▸ **Exercise goal**: In your copy, include every line of the listing below exactly but none of the pictures.

▸ **Supplied data**:
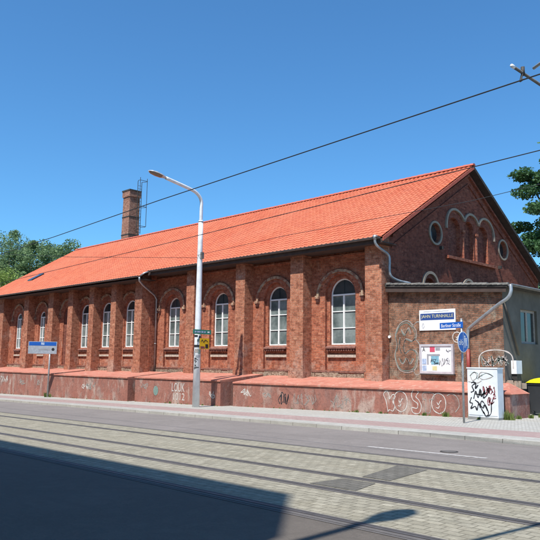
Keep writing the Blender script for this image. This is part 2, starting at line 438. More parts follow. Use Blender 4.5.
def arch_loop(xc, w, zb, zs, rise, n=16):
    h = w / 2; pts = [(xc - h, zb), (xc + h, zb)]
    for i in range(n + 1):
        t = PI * i / n; pts.append((xc + h * math.cos(t), zs + rise * math.sin(t)))
    return pts
def ring(xc, zc, ra, rb, n=32):
    return [(xc + ra * math.cos(2 * PI * i / n), zc + rb * math.sin(2 * PI * i / n)) for i in range(n)]
def text_faces(s, size=1.0):
    cu = bpy.data.curves.new('lettering', 'FONT'); cu.body = s; cu.size = size; cu.resolution_u = 3
    ob = bpy.data.objects.new('lettering', cu); COL.objects.link(ob)
    dg = bpy.context.evaluated_depsgraph_get(); me = ob.evaluated_get(dg).to_mesh()
    vs = [v.co.copy() for v in me.vertices]; fs = [tuple(p.vertices) for p in me.polygons]
    ob.evaluated_get(dg).to_mesh_clear(); bpy.data.objects.remove(ob); bpy.data.curves.remove(cu)
    return vs, fs
def put_text(mb, s, a0, b0, width, height, fn, d, mat, slant=0.0):
    """lettering stretched into the given box of a plane"""
    vs, fs = text_faces(s)
    x0 = min(v.x for v in vs); x1 = max(v.x for v in vs); y0 = min(v.y for v in vs); y1 = max(v.y for v in vs)
    b = len(mb.v); k = mb.mi(mat)
    for v in vs:
        a = a0 + (v.x - x0) / (x1 - x0) * width; c = b0 + (v.y - y0) / (y1 - y0) * height + slant * (v.x - x0) / (x1 - x0)
        mb.v.append(tuple(fn(a, c, d)))
    for f in fs: mb.f.append(tuple(b + i for i in f)); mb.m.append(k)
def curve(pts, n=6):
    """Catmull-Rom through 2D points"""
    out = []; P_ = [pts[0]] + list(pts) + [pts[-1]]
    for i in range(1, len(P_) - 2):
        for j in range(n):
            t = j / n; q = []
            for k in range(len(pts[0])):
                a, b, c, d = P_[i - 1][k], P_[i][k], P_[i + 1][k], P_[i + 2][k]
                q.append(.5 * (2 * b + (c - a) * t + (2 * a - 5 * b + 4 * c - d) * t * t + (3 * b - a - 3 * c + d) * t ** 3))
            out.append(tuple(q))
    out.append(pts[-1]); return out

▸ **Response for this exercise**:
Keep writing the Blender script for this image. This is part 2, starting at line 438. More parts follow. Use Blender 4.5.
def arch_loop(xc, w, zb, zs, rise, n=16):
    h = w / 2; pts = [(xc - h, zb), (xc + h, zb)]
    for i in range(n + 1):
        t = PI * i / n; pts.append((xc + h * math.cos(t), zs + rise * math.sin(t)))
    return pts
def ring(xc, zc, ra, rb, n=32):
    return [(xc + ra * math.cos(2 * PI * i / n), zc + rb * math.sin(2 * PI * i / n)) for i in range(n)]
def text_faces(s, size=1.0):
    cu = bpy.data.curves.new('lettering', 'FONT'); cu.body = s; cu.size = size; cu.resolution_u = 3
    ob = bpy.data.objects.new('lettering', cu); COL.objects.link(ob)
    dg = bpy.context.evaluated_depsgraph_get(); me = ob.evaluated_get(dg).to_mesh()
    vs = [v.co.copy() for v in me.vertices]; fs = [tuple(p.vertices) for p in me.polygons]
    ob.evaluated_get(dg).to_mesh_clear(); bpy.data.objects.remove(ob); bpy.data.curves.remove(cu)
    return vs, fs
def put_text(mb, s, a0, b0, width, height, fn, d, mat, slant=0.0):
    """lettering stretched into the given box of a plane"""
    vs, fs = text_faces(s)
    x0 = min(v.x for v in vs); x1 = max(v.x for v in vs); y0 = min(v.y for v in vs); y1 = max(v.y for v in vs)
    b = len(mb.v); k = mb.mi(mat)
    for v in vs:
        a = a0 + (v.x - x0) / (x1 - x0) * width; c = b0 + (v.y - y0) / (y1 - y0) * height + slant * (v.x - x0) / (x1 - x0)
        mb.v.append(tuple(fn(a, c, d)))
    for f in fs: mb.f.append(tuple(b + i for i in f)); mb.m.append(k)
def curve(pts, n=6):
    """Catmull-Rom through 2D points"""
    out = []; P_ = [pts[0]] + list(pts) + [pts[-1]]
    for i in range(1, len(P_) - 2):
        for j in range(n):
            t = j / n; q = []
            for k in range(len(pts[0])):
                a, b, c, d = P_[i - 1][k], P_[i][k], P_[i + 1][k], P_[i + 2][k]
                q.append(.5 * (2 * b + (c - a) * t + (2 * a - 5 * b + 4 * c - d) * t * t + (3 * b - a - 3 * c + d) * t ** 3))
            out.append(tuple(q))
    out.append(pts[-1]); return out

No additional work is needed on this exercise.